GLEW used in production quality products?

I am a novice OpenGL coder and have only written basic programs in academia using SFML framework. I relied on GLEW a lot. But I looked at some of the threads in the OpenGL forum and a couple of people have pointed out some major flaws in GLEW. GLEW has served me fine and I understand what it does. It’s good enough for the kind of simple and purely academic programs I have written. But I don’t imagine professional studios rely on something simple like GLEW. Just curious, do the major OpenGL employers like game outfits use GLEW or do they wrangle the extensions themselves? Can I get some insight into what industry uses?

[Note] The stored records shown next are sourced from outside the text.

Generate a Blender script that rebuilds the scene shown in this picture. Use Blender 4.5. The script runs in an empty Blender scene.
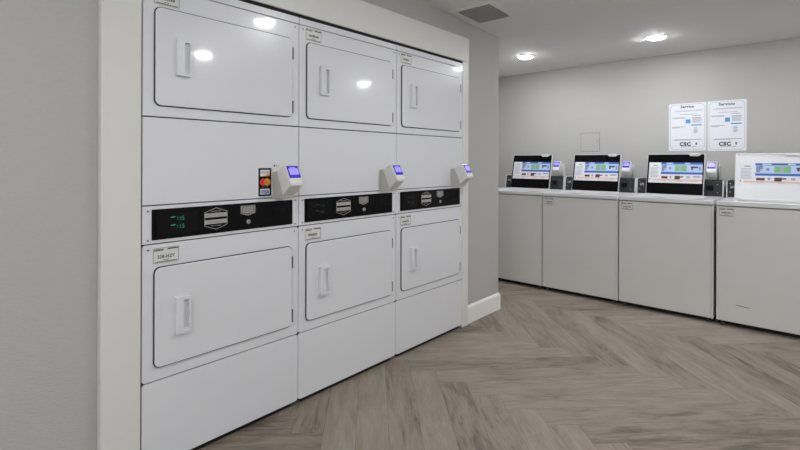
import bpy, bmesh, math, random
from mathutils import Vector, Matrix
random.seed(7)
C = bpy.context.scene.collection
sc = bpy.context.scene
PI = math.pi

# ------------------------------------------------------------------ materials
def srgb(r, g, b):
    f = lambda c: (c/12.92 if c <= .04045 else ((c+.055)/1.055)**2.4)
    return (f(r/255), f(g/255), f(b/255), 1)

def mat(name, col, rough=.5, metal=0, spec=.5, coat=0, emit=None, estr=0, bump=0, bscale=200, stretch=None, vary=0):
    m = bpy.data.materials.new(name); m.use_nodes = True
    nt = m.node_tree; b = nt.nodes['Principled BSDF']
    c = srgb(*col)
    b.inputs['Base Color'].default_value = c
    b.inputs['Roughness'].default_value = rough
    b.inputs['Metallic'].default_value = metal
    b.inputs['Specular IOR Level'].default_value = spec
    b.inputs['Coat Weight'].default_value = coat
    b.inputs['Coat Roughness'].default_value = .06
    if emit:
        b.inputs['Emission Color'].default_value = srgb(*emit)
        b.inputs['Emission Strength'].default_value = estr
    if bump or vary:
        tc = nt.nodes.new('ShaderNodeTexCoord'); mp = nt.nodes.new('ShaderNodeMapping')
        if stretch: mp.inputs['Scale'].default_value = stretch
        nz = nt.nodes.new('ShaderNodeTexNoise'); nz.inputs['Scale'].default_value = bscale; nz.inputs['Detail'].default_value = 4
        nt.links.new(tc.outputs['Object'], mp.inputs['Vector']); nt.links.new(mp.outputs['Vector'], nz.inputs['Vector'])
        if bump:
            bp = nt.nodes.new('ShaderNodeBump'); bp.inputs['Strength'].default_value = bump; bp.inputs['Distance'].default_value = .002
            nt.links.new(nz.outputs['Fac'], bp.inputs['Height']); nt.links.new(bp.outputs['Normal'], b.inputs['Normal'])
        if vary:
            rp = nt.nodes.new('ShaderNodeValToRGB')
            rp.color_ramp.elements[0].position = .3; rp.color_ramp.elements[1].position = .7
            rp.color_ramp.elements[0].color = tuple(x*(1-vary) for x in c[:3])+(1,)
            rp.color_ramp.elements[1].color = tuple(min(1, x*(1+vary)) for x in c[:3])+(1,)
            nt.links.new(nz.outputs['Fac'], rp.inputs['Fac']); nt.links.new(rp.outputs['Color'], b.inputs['Base Color'])
    return m

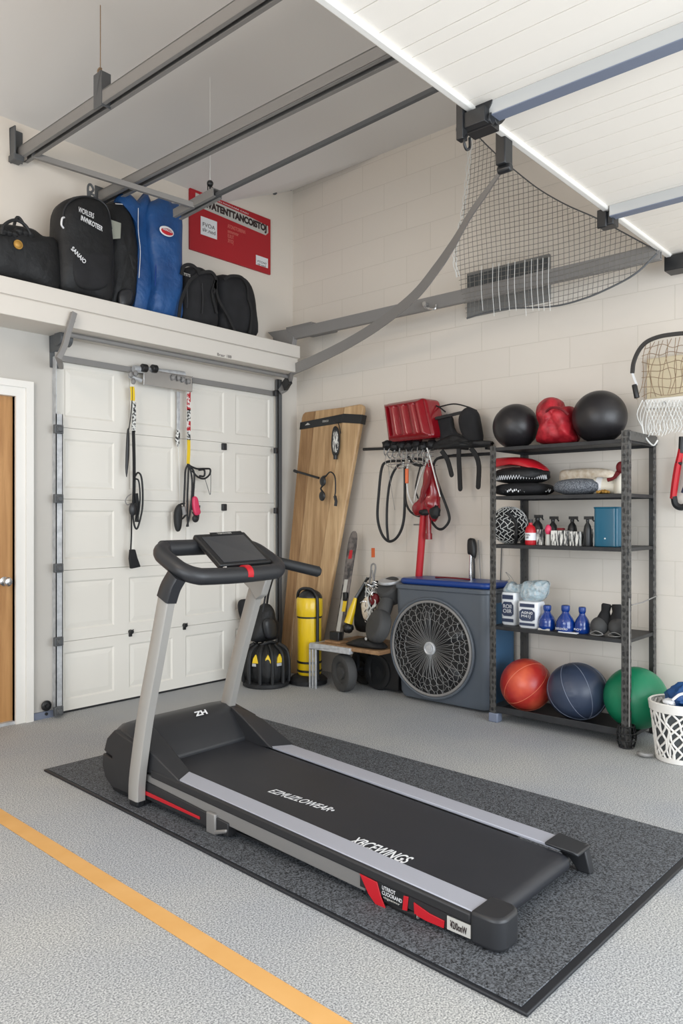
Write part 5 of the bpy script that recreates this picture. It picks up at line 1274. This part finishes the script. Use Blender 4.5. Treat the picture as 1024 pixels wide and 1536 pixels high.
for L in ([(662, 676), (670, 688), (674, 700), (677, 712)], [(688, 672), (688, 690), (689, 710), (690, 733)], [(706, 672), (714, 684), (718, 700), (717, 730)]):
    b = MB().strap([PX(a, c_, 4.74) for a, c_ in L], .034, .010, up=(1, 0, 0)); b.ball(PX(L[-1][0], L[-1][1], 4.74), (.008, .02, .02), None, 12, 8)
    b.build('strap', M['hair_black'], t)
# hoses and cords
XH = 4.80
def cord(L, r, m, label, cat='cord', name='cord', X=XH, smooth=7, n=8, closed=False):
    return tag(MB().tube([PX(a, c_, X) for a, c_ in L], r, n, closed, smooth).build(name, M[m]), label, cat)
cord([(606, 691), (580, 693), (572, 704), (568, 740), (566, 775), (572, 800), (583, 812), (596, 805), (605, 782), (607, 740), (607, 700)], .011, 'black_rub', 'long black rubber loop hanging lowest left from the wall rail', 'resistance band', 'resistance_band')
cord([(582, 811), (580, 785), (581, 750), (586, 718), (596, 699), (606, 695)], .010, 'black_rub', 'inner black rubber strand inside the long hanging loop', 'resistance band', 'resistance_band', 4.815)
cord([(607, 735), (609, 755), (616, 768), (628, 774), (638, 771)], .009, 'black_rub', 'short black cord curving below the orange handle to the red umbrella', X=4.79)
cord([(735, 681), (700, 683), (665, 685), (652, 692), (651, 706), (660, 735), (672, 768), (673, 782), (664, 793), (655, 792), (646, 780), (644, 770)], .010, 'black_rub', 'black cord making a tall loop right of the red umbrella', X=4.79)
cord([(612, 685), (617, 693), (628, 698), (636, 696), (634, 690), (622, 688)], .011, 'black_rub', 'small coiled black cord just under the wire rack', X=4.78)
cord([(605, 682), (605, 700), (607, 730), (605, 765)], .007, 'net_white', 'thin white cord hanging straight beside the black loop')
cord([(641, 676), (640, 690), (632, 710), (624, 735), (621, 752)], .007, 'net_white', 'white cord curving down left of the red umbrella', X=4.78)
cord([(640, 672), (645, 688), (652, 715), (660, 745)], .005, 'net_white', 'thin white cord slanting over the red umbrella', X=4.70)
cord([(630, 700), (625, 720), (623, 735), (627, 748)], .006, 'black_rub', 'short thin black cord behind the white curved one')
cord([(583, 692), (583, 705), (588, 740), (592, 765)], .002, 'steel', 'hair-thin grey wire inside the black loop', n=5)
t = thing('jump_rope', 'white cord loop with an orange handle beside the black loop', 'rope', PX(611, 720, 4.77))
MB().tube([PX(a, c_, 4.77) for a, c_ in [(614, 690), (610, 705), (610, 725), (613, 745), (622, 760), (630, 762)]], .006, smooth=6).build('rope', M['net_white'], t)
MB().cyl(PX(610, 703, 4.76), PX(610, 725, 4.76), .014, n=14).build('handle', M['orange'], t, bevel=.004)
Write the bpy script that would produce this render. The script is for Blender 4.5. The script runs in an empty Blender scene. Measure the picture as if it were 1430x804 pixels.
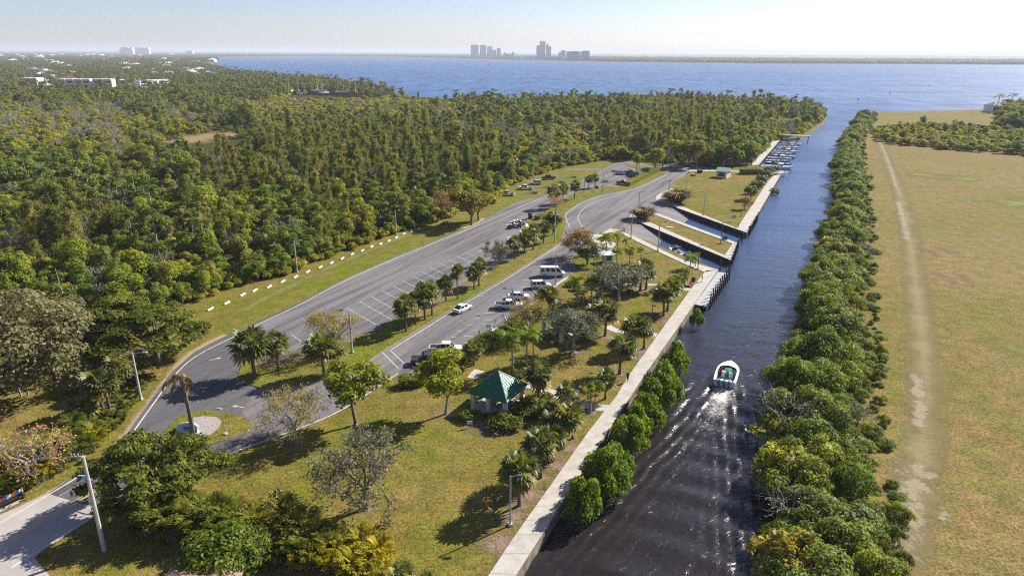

Apologies ahead of time if this is in the wrong section. Also I don’t think this question has been asked before and I did my best to check that it hasn’t been.

The most recent OpenGL-based commercial game for which I’ve looked at the source code is Doom3 which has explicitly queries extensions and function pointers. Link.

But that was 10 years ago, when GLEW was significantly less mature. I have no idea whether they’d take the same approach now.

I’m not sure you can call GLEW “mature”, when it requires something it explicitly calls “experimental” just to work in a core OpenGL context. And this is over six years after OpenGL 3.1 came out. :wink:

The question is can you do something better and more mature. I suspect the answer is no. GLEW saves you a lot of effort, works and solves a lot of cross platform and compatibility headaches. It is useful in a professional application. It is JUST a thin API binding layer to map queried or included function entry points to a consistent API.

The thing is that GLEW is set up as a “one-size-fits-all” extension and function pointer grabber. Aside from the GLEW_EXPERIMENTAL thing (which if you look at the header file will tell you that it allows GLEW to grab function pointers even if an extension is absent from the GL_EXTENSIONS string) it’s designed for pretty much the lowest common denominator use cases.

Sometimes that’s exactly what you need, but sometimes it’s not. For example, from looking over the Doom 3 source code we can see that they’ve added their own GL logging and swap function pointers around between a logging version and the standard version depending on whether or not logging is enabled. GLEW doesn’t have that capability, so therefore they didn’t use it (that’s not saying it’s the only reason they didn’t use it, of course, but it is one reason).